Skip the pictures and quote all of the lines exactly.

### Provided material

■ ■ ■ ■ ■ ■ ■

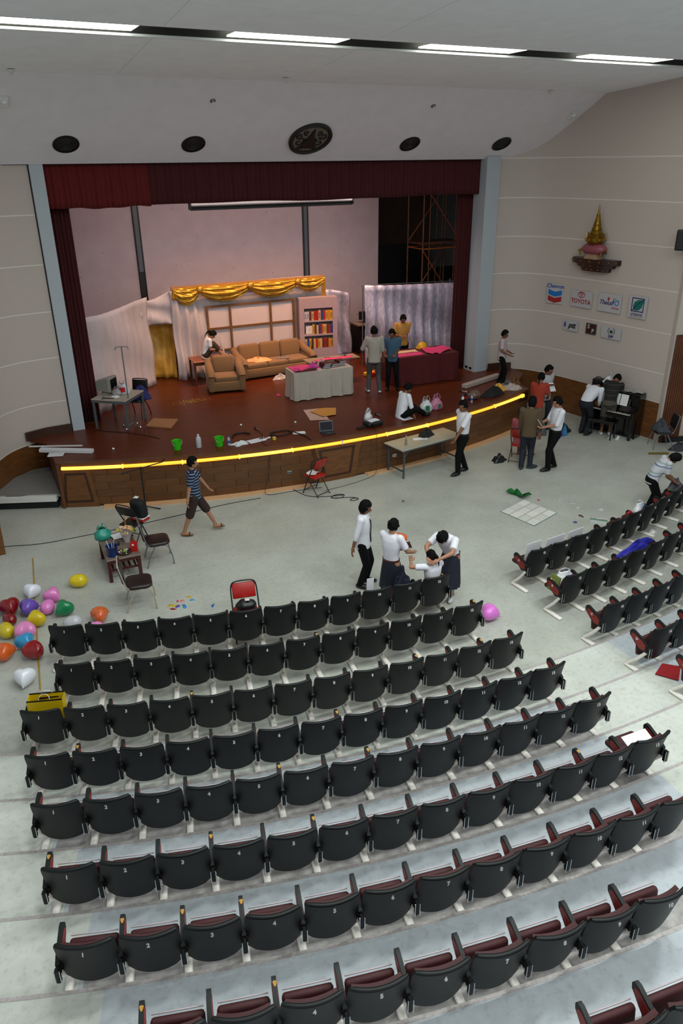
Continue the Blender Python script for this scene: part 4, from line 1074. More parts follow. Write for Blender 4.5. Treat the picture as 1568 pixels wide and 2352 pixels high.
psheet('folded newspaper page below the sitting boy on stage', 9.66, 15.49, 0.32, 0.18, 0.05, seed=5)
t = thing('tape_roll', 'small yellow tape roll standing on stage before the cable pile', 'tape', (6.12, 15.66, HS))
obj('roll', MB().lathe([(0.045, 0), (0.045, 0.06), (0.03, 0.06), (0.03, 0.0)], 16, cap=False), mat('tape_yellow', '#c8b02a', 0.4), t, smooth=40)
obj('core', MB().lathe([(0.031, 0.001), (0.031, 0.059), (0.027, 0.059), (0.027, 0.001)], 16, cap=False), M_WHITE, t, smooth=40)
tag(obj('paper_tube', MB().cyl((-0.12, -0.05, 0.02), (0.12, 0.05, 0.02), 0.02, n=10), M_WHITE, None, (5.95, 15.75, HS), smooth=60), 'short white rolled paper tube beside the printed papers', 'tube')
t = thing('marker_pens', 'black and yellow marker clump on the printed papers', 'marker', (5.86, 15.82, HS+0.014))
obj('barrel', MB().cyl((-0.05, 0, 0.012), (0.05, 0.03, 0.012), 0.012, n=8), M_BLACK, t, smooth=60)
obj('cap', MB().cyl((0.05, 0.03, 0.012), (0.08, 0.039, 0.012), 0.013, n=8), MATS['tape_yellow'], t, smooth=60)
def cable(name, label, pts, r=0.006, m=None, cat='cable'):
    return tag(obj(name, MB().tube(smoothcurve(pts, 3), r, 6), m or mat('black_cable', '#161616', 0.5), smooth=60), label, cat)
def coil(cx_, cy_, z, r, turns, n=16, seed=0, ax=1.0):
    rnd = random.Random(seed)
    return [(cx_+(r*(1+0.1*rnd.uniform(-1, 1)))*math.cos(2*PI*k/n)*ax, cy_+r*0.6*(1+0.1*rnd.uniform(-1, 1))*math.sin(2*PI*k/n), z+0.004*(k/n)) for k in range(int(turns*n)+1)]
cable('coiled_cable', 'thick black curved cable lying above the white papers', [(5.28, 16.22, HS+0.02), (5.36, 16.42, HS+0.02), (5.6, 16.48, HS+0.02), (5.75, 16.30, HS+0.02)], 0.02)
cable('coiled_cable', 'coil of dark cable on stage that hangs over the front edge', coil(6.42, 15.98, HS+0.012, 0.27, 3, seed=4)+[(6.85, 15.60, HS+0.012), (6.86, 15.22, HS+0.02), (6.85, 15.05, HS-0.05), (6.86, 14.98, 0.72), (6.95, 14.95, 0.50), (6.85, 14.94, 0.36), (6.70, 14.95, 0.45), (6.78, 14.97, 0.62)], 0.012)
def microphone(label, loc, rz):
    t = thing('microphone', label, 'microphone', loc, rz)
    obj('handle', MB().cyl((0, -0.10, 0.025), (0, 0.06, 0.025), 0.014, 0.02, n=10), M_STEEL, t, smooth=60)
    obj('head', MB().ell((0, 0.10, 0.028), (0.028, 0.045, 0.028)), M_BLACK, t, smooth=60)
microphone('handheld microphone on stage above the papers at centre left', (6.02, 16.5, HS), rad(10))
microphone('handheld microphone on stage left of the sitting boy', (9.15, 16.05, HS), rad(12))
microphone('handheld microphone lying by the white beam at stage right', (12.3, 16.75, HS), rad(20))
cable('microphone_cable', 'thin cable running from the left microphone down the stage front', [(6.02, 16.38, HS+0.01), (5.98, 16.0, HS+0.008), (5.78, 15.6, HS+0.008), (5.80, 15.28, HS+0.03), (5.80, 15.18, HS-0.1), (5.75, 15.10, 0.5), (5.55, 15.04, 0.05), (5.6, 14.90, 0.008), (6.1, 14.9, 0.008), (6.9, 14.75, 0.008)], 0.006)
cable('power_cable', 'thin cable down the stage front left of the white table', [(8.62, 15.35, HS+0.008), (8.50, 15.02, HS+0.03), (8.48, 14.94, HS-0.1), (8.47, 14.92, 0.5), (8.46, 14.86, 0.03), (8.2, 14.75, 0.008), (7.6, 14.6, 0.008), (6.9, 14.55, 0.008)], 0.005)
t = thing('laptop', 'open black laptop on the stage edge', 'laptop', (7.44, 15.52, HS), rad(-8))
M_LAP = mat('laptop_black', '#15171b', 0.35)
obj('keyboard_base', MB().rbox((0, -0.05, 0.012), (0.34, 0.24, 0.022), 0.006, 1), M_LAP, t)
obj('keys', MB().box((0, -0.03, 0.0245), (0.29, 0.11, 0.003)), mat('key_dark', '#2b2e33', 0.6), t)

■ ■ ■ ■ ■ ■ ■

### Exercise answer
Continue the Blender Python script for this scene: part 4, from line 1074. More parts follow. Write for Blender 4.5. Treat the picture as 1568 pixels wide and 2352 pixels high.
psheet('folded newspaper page below the sitting boy on stage', 9.66, 15.49, 0.32, 0.18, 0.05, seed=5)
t = thing('tape_roll', 'small yellow tape roll standing on stage before the cable pile', 'tape', (6.12, 15.66, HS))
obj('roll', MB().lathe([(0.045, 0), (0.045, 0.06), (0.03, 0.06), (0.03, 0.0)], 16, cap=False), mat('tape_yellow', '#c8b02a', 0.4), t, smooth=40)
obj('core', MB().lathe([(0.031, 0.001), (0.031, 0.059), (0.027, 0.059), (0.027, 0.001)], 16, cap=False), M_WHITE, t, smooth=40)
tag(obj('paper_tube', MB().cyl((-0.12, -0.05, 0.02), (0.12, 0.05, 0.02), 0.02, n=10), M_WHITE, None, (5.95, 15.75, HS), smooth=60), 'short white rolled paper tube beside the printed papers', 'tube')
t = thing('marker_pens', 'black and yellow marker clump on the printed papers', 'marker', (5.86, 15.82, HS+0.014))
obj('barrel', MB().cyl((-0.05, 0, 0.012), (0.05, 0.03, 0.012), 0.012, n=8), M_BLACK, t, smooth=60)
obj('cap', MB().cyl((0.05, 0.03, 0.012), (0.08, 0.039, 0.012), 0.013, n=8), MATS['tape_yellow'], t, smooth=60)
def cable(name, label, pts, r=0.006, m=None, cat='cable'):
    return tag(obj(name, MB().tube(smoothcurve(pts, 3), r, 6), m or mat('black_cable', '#161616', 0.5), smooth=60), label, cat)
def coil(cx_, cy_, z, r, turns, n=16, seed=0, ax=1.0):
    rnd = random.Random(seed)
    return [(cx_+(r*(1+0.1*rnd.uniform(-1, 1)))*math.cos(2*PI*k/n)*ax, cy_+r*0.6*(1+0.1*rnd.uniform(-1, 1))*math.sin(2*PI*k/n), z+0.004*(k/n)) for k in range(int(turns*n)+1)]
cable('coiled_cable', 'thick black curved cable lying above the white papers', [(5.28, 16.22, HS+0.02), (5.36, 16.42, HS+0.02), (5.6, 16.48, HS+0.02), (5.75, 16.30, HS+0.02)], 0.02)
cable('coiled_cable', 'coil of dark cable on stage that hangs over the front edge', coil(6.42, 15.98, HS+0.012, 0.27, 3, seed=4)+[(6.85, 15.60, HS+0.012), (6.86, 15.22, HS+0.02), (6.85, 15.05, HS-0.05), (6.86, 14.98, 0.72), (6.95, 14.95, 0.50), (6.85, 14.94, 0.36), (6.70, 14.95, 0.45), (6.78, 14.97, 0.62)], 0.012)
def microphone(label, loc, rz):
    t = thing('microphone', label, 'microphone', loc, rz)
    obj('handle', MB().cyl((0, -0.10, 0.025), (0, 0.06, 0.025), 0.014, 0.02, n=10), M_STEEL, t, smooth=60)
    obj('head', MB().ell((0, 0.10, 0.028), (0.028, 0.045, 0.028)), M_BLACK, t, smooth=60)
microphone('handheld microphone on stage above the papers at centre left', (6.02, 16.5, HS), rad(10))
microphone('handheld microphone on stage left of the sitting boy', (9.15, 16.05, HS), rad(12))
microphone('handheld microphone lying by the white beam at stage right', (12.3, 16.75, HS), rad(20))
cable('microphone_cable', 'thin cable running from the left microphone down the stage front', [(6.02, 16.38, HS+0.01), (5.98, 16.0, HS+0.008), (5.78, 15.6, HS+0.008), (5.80, 15.28, HS+0.03), (5.80, 15.18, HS-0.1), (5.75, 15.10, 0.5), (5.55, 15.04, 0.05), (5.6, 14.90, 0.008), (6.1, 14.9, 0.008), (6.9, 14.75, 0.008)], 0.006)
cable('power_cable', 'thin cable down the stage front left of the white table', [(8.62, 15.35, HS+0.008), (8.50, 15.02, HS+0.03), (8.48, 14.94, HS-0.1), (8.47, 14.92, 0.5), (8.46, 14.86, 0.03), (8.2, 14.75, 0.008), (7.6, 14.6, 0.008), (6.9, 14.55, 0.008)], 0.005)
t = thing('laptop', 'open black laptop on the stage edge', 'laptop', (7.44, 15.52, HS), rad(-8))
M_LAP = mat('laptop_black', '#15171b', 0.35)
obj('keyboard_base', MB().rbox((0, -0.05, 0.012), (0.34, 0.24, 0.022), 0.006, 1), M_LAP, t)
obj('keys', MB().box((0, -0.03, 0.0245), (0.29, 0.11, 0.003)), mat('key_dark', '#2b2e33', 0.6), t)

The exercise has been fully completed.